Now, with the cost of capital normalized, those roles are being quietly unwound through redundancies and restructures. What remains are the engineers who can stabilize systems — like our Slovak friend.
He’s the kind of engineer who has quietly mastered context, not code. Whether at a domain (banking) or a system (multi-service dependencies) level, he seeks beyond the baseline and digs deeper.
Most of us in the industry, especially those shaped by the traditional IT career pipeline, are products of a linear system. We’re trained early in life to think in progressions: clear the exam, earn the certification, reach the next title.
The whole infrastructure rewards throughput and correctness — not exploration.
The Slovak engineer had come up through something very different.
His early training was hands-on, constraint-driven, the kind you find in vocational settings with:
limited tooling
tight budgets
systems that had to keep running because no vendor contract could bail you out
He learned by fixing what broke, not by studying what should work and hoping that it would.
That’s the real divide I saw that night — not East versus West, or degree versus no degree — but theoretical progression versus practical insight.
He’d been forced to see systems for what they really are, and how they behave in reality, not how they’re diagrammed in a Visio document.
Where many engineers measure growth in certifications, he measured it in failure modes understood.
That’s why he looked puzzled when people praised him or tried to negotiate hard to keep him. In his world, competence wasn’t a résumé advantage. It was the minimum requirement for keeping the system alive.
At one point, he squirmed on his hardwood stool as I mentioned the likely negotiations between his seconding firm and the Australian companies trying to secure him permanently.

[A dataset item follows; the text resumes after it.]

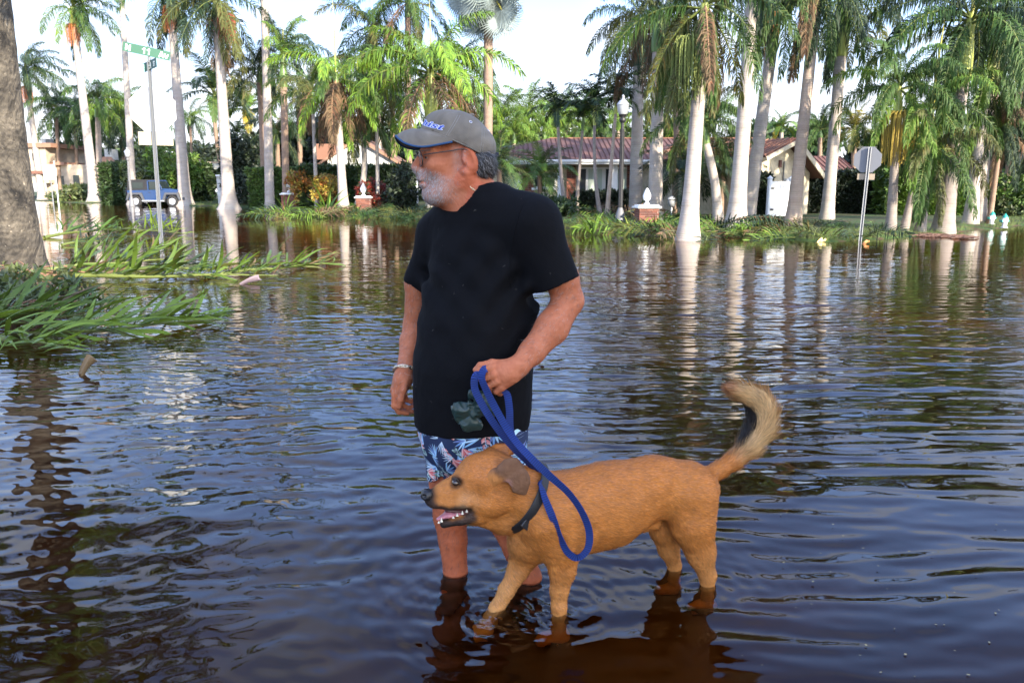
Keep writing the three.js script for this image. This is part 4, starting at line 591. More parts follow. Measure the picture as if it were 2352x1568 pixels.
for (const [x, y, Z, l, lf] of [[690, 250, 60, 3.6, 'dark'], [905, 220, 58, 4, 'mid'], [1050, 180, 56, 4, 'mid'], [940, 40, 54, 4, 'olive'], [640, 330, 60, 3.2, 'dark'], [1075, 260, 58, 3.4, 'mid']]) P('dense palm crown in the dark cluster behind the middle hedge', [x, 440], [x - 4, y], { Z, group: G3, w: 0.26, w1: 0.22, len: l, crown: 'droop', leaf: lf, leaf2: 'mid', shaft: 1, brown: 0.15, flare: 1, barkKind: 'brown' });
const G4 = 'dense palms closing the right side';
for (const [x, y, Z, l, lf] of [[2320, 330, 40, 3.2, 'dark'], [2290, 90, 36, 3.6, 'mid'], [1560, 0, 36, 3.2, 'dark']]) P('dense hanging palm closing the gaps of the right hand palm row', [x - 10, 500], [x, y], { Z, group: G4, w: 0.18, w1: 0.15, len: l * 0.8, crown: 'curtain', kind: 'weep', leaf: lf, leaf2: 'olive', shaft: 1, flare: 1, barkKind: 'brown', brown: 0.1 });

// hedges and bushes
hedge('tall dark hedge behind the blue off road car', 226, 380, 470, 464, 70, 2.5, 'hedge', 2600, 0.42);
hedge('neatly trimmed box shaped hedge left of the white finials', 566, 392, 688, 477, 51, 2.6, 'bright', 1700, 0.24).children[1].material = fol(0.075, 0.15, 0.022);
hedge('long dark hedge behind the croton bushes', 686, 388, 950, 478, 46.5, 2, 'hedge', 2600, 0.3);
hedge('dark open hedge behind the octagonal sign', 1838, 404, 2052, 500, 36, 1.6, 'dark', 2600, 0.26);
hedge('sunlit green hedge behind the row of slim trunks', 2050, 398, 2236, 505, 34, 1.6, 'bright', 2400, 0.24);
hedge('small clipped hedge left of the white gate', 1726, 412, 1766, 498, 29.6, 1.0, 'dark', 700, 0.22);
hedge('low clipped hedge under the window bank of the tiled house', 1322, 446, 1446, 476, 37, 1, 'dark', 1000, 0.18);
bush('pale green bush above the roof of the blue off road car', 345, 395, 68, 2.4, 2.1, 'pale', 900, 0.4);
bush('bright green bush behind the bonnet of the blue off road car', 400, 408, 66, 1.8, 2.0, 'bright', 800, 0.4);
bush('low pale bush in front of the beige house', 172, 442, 74, 2.6, 1.0, 'pale', 600, 0.4);
bush('dark rounded shrub between the banded trunk and the garage', 555, 392, 57, 1.6, 2.6, 'dark', 900, 0.34);
bush('orange and yellow croton bush beside the first white finial', 708, 436, 47, 1.1, 1.0, 'orange', 460, 0.2, undefined, 'croton_bush', 'shrub', 'yellow');
bush('yellow green croton bush between the thin trunk and green palm', 748, 442, 45.5, 1.0, 0.9, 'yellow', 460, 0.2, undefined, 'croton_bush', 'shrub', 'orange');
bush('red croton bush behind the second white finial', 866, 442, 43.5, 1.0, 0.8, 'red', 420, 0.2, undefined, 'croton_bush', 'shrub', 'olive');
bush('dark leafy shrub beside the white garden gate', 912, 432, 42, 1.2, 1.2, 'dark', 500, 0.22);
bush('sunlit bright bush at the right edge behind the hydrants', 2308, 462, 35, 1.25, 1.5, 'bright', 900, 0.22);
bush('low green bush left of the thin palms', 1215, 470, 33, 1.6, 0.32, 'hedge', 600, 0.2);
bush('low green bush at the foot of the pygmy date palm', 1270, 474, 32, 1.3, 0.3, 'hedge', 500, 0.2);
bush('olive bush at the right edge low over the water', 2368, 486, 34, 1.2, 0.8, 'pale', 500, 0.24);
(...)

I expected pride. Instead, he shrugged. He cared more about what he could do with the system and the problems it threw at him. That was the real excitement for him.
So how does he system up?
In every outage call, he wasn’t asking “What failed?”
He was asking, “Why did the system allow this to fail?”
That question alone places him a decade ahead of most engineers in leadership capability.
It’s easy to romanticize stories like this, but a real shift is happening underneath:
The industry is rediscovering that sensemaking of systems beats formal credentials.
He didn’t strategize ways to climb up fast; he dug deep and was rewarded with a faster climb up than any certification could deliver.
He tested through shaky pipelines until they whispered their secrets.
He understood the underlying system’s personality — its hidden assumptions and dependencies built up through years of tech debt. He’s the kind of engineer high-paying Australian banks are quietly fighting to keep long-term.
That encounter reminded me of something we often miss in our own careers, especially in the Indian tech ecosystem, which I’ve become more cognizant of in recent years.
Many engineers are trained to think in levels — L4 to L5, Senior to Staff, Team Lead to Manager. Every promotion signals a “level up in capability.” But does it count in an era when systems literacy is critical in managing incidents?
Reliability work doesn’t reward hierarchy. It rewards systems literacy: the ability to see across components, people, and processes, and to hold that complexity in your head while you’re trying to fix things.
“Leveling up” is about scope and title.
“Systeming up” is about building insight and ownership.
It’s the difference between managing a dashboard and understanding the feedback loop behind it.
When I run workshops with senior engineers, I don’t care how many frameworks they’ve memorized. I care whether they can answer:
“When the alert fires, what happens next in the real world — and why?”
That question separates framework followers from system thinkers.
The best engineers — whether from India, the United States, or central Europe — are no longer measured by tenure, but by how reliably they can stabilize the systems that keep the enterprise — and everyone’s salary — running.
So if you’re planning your growth in this career of reliability engineering, don’t just chase a higher level.
Map the system you operate in and
Find the failure modes no one else has taken the time to understand.
That’s how you truly level up in your SRE career.